Tribe people celebrate Yam festival for prosperity in Ghana
The chiefs and residents of the Asogli area in Ghana celebrated their annual traditional Yam Festival praying for good harvest and prosperity in Ho city of the Volta region, about 165 km southeast of Ghana's capital Accra on Saturday.
The celebration of the festival was brought down from Notsie town in neighboring Togo from where the people of the area migrated several hundreds of years ago. It is usually held in September at the end of the rainy season to mark the end of hunger, usher in the celebration of new yam harvest as well as serve as thanksgiving to gods and ancestors for a bumper harvest and offer prayers for good health and prosperity for all in the coming years through the libration.
The festival is named after one of the most common foods in many African countries -- Yam, a large root vegetable that looks like a tube. The oral history has it that a hunter discovered the crop in the forest. It was during the famine period that instead of taking his newly discovered tuber home, he decided to hide it in the soil for use some other time. When he later went back for it, the tuber had germinated and grown bigger which helped the tribe go through the famine.
According to local people, the yams harvested are boiled and mashed as the event goes on and is then offered to the gods and ancestors first before distributing them to the villagers, that they carry out as their way of thanksgiving to the spirits for good health and plentiful harvest.
Several programs are lined up for the celebration of the event but the most notable and colorful among them is the gathering of chiefs and their subjects at the grounds where a number of cultural activities take place to climax the activities for the celebration.
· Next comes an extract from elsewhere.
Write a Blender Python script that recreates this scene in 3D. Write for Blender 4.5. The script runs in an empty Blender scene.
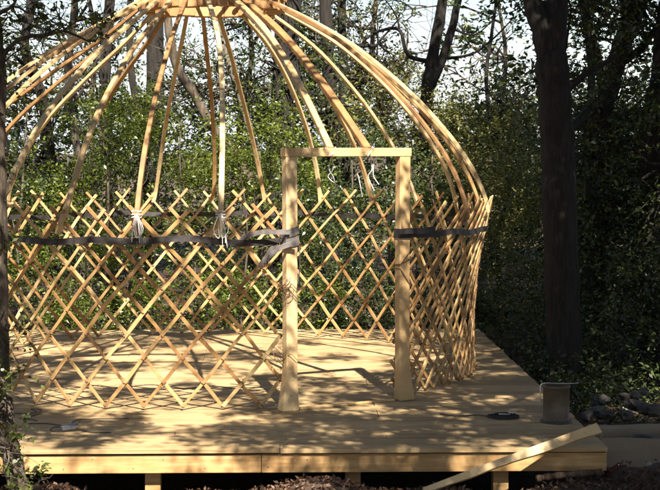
import bpy, math, random
import numpy as np
from mathutils import Vector, Matrix
R = math.radians
random.seed(11)
rng = np.random.default_rng(5)
scn = bpy.context.scene
col = scn.collection

# ------------------------------------------------------------------ camera
F = 1594.0; HX = 283.0; HY = 150.0; EYE = 1.62
def at(px, py, Y):
    """point at depth Y seen at photo pixel px,py (deck top is z = 0)"""
    return Vector(((px - HX) / F * Y, Y, EYE - (py - HY) / F * Y))
cam = bpy.data.cameras.new('camera'); camo = bpy.data.objects.new('camera', cam); col.objects.link(camo)
cam.sensor_width = 36; cam.lens = 36 * F / 660; cam.clip_end = 3000; cam.clip_start = .05
camo.location = (0, 0, EYE)
camo.rotation_euler = (R(90) - math.atan(95 / F), 0, -math.atan(47 / F))
scn.camera = camo

# ------------------------------------------------------------------ light
SUN = Vector((.22, -1.5, 1.62)).normalized()
w = bpy.data.worlds.new('World'); scn.world = w; w.use_nodes = True
nt = w.node_tree; bg = nt.nodes['Background']
sky = nt.nodes.new('ShaderNodeTexSky'); sky.sky_type = 'NISHITA'; sky.sun_disc = False
sky.sun_elevation = math.asin(SUN.z); sky.sun_rotation = math.atan2(SUN.x, SUN.y)
sky.air_density = 1.0; sky.dust_density = 1.0; sky.ozone_density = 1.0

# thin bright cloud low in the sky, breaking up to blue higher
tcw = nt.nodes.new('ShaderNodeTexCoord'); sx = nt.nodes.new('ShaderNodeSeparateXYZ'); nt.links.new(tcw.outputs['Generated'], sx.inputs[0])
mr = nt.nodes.new('ShaderNodeMapRange'); mr.interpolation_type = 'SMOOTHSTEP'
for k, v in (('From Min', -.02), ('From Max', .17), ('To Min', 1.), ('To Max', 0.)): mr.inputs[k].default_value = v
nt.links.new(sx.outputs[2], mr.inputs['Value'])
mpw = nt.nodes.new('ShaderNodeMapping'); mpw.inputs['Scale'].default_value = (6, 6, 18); nt.links.new(tcw.outputs['Generated'], mpw.inputs[0])
nzw = nt.nodes.new('ShaderNodeTexNoise'); nzw.inputs['Scale'].default_value = 1.6; nzw.inputs['Detail'].default_value = 5; nt.links.new(mpw.outputs[0], nzw.inputs[0])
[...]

When Xinhua correspondents arrived at the town at about 11:30 a. m., thousands of people from the local communities had gather at the Ho stadium to celebrate the day with rich traditional culture. Excited tribe people wearing the colorful traditional clothes, delivered a grand show with drumming, singing and dancing.
The smartly dressed chiefs, led by Togbe Afede the 14th, the paramount chief of the Asogli Traditional Area, wearing the traditional clothes, were ushered into the meeting place in a multicolored majestic procession.
This day is also the 10th anniversary of the enstoolment of Togbe Afede as the paramount chief of the area. During the speech, he touched on the challenges facing the areas and asked people to preserve the peace, work hard to reduce poverty and promote development of the country.
"Without pace, love, and unity, we will not move forward," he said, "today's celebration has to bring accountability to ourselves and also to think of how to bring development to the nation and joy to our people."
The celebration was also joined at the durbar by President John Dramani Mahama, government officials and dignitaries and tourists at home and abroad including some ambassadors.
President Mahama sent his wishes to local people and congratulation for the paramount chief in his speech, calling all Ghanaian to stand together to build the country."
"It is my hope that, the peace will be permanent peace," he president noted, "the government is going to work with you and stand by your side to ensure the traditional areas live in peace and appropriate development."
The festival, besides being a symbolic commencement of harvest time, is also a huge homecoming event lasting from mid-August to the late September. Awards are presented to farmers who harvest the heaviest yam after they have been weighed by the traditional authorities.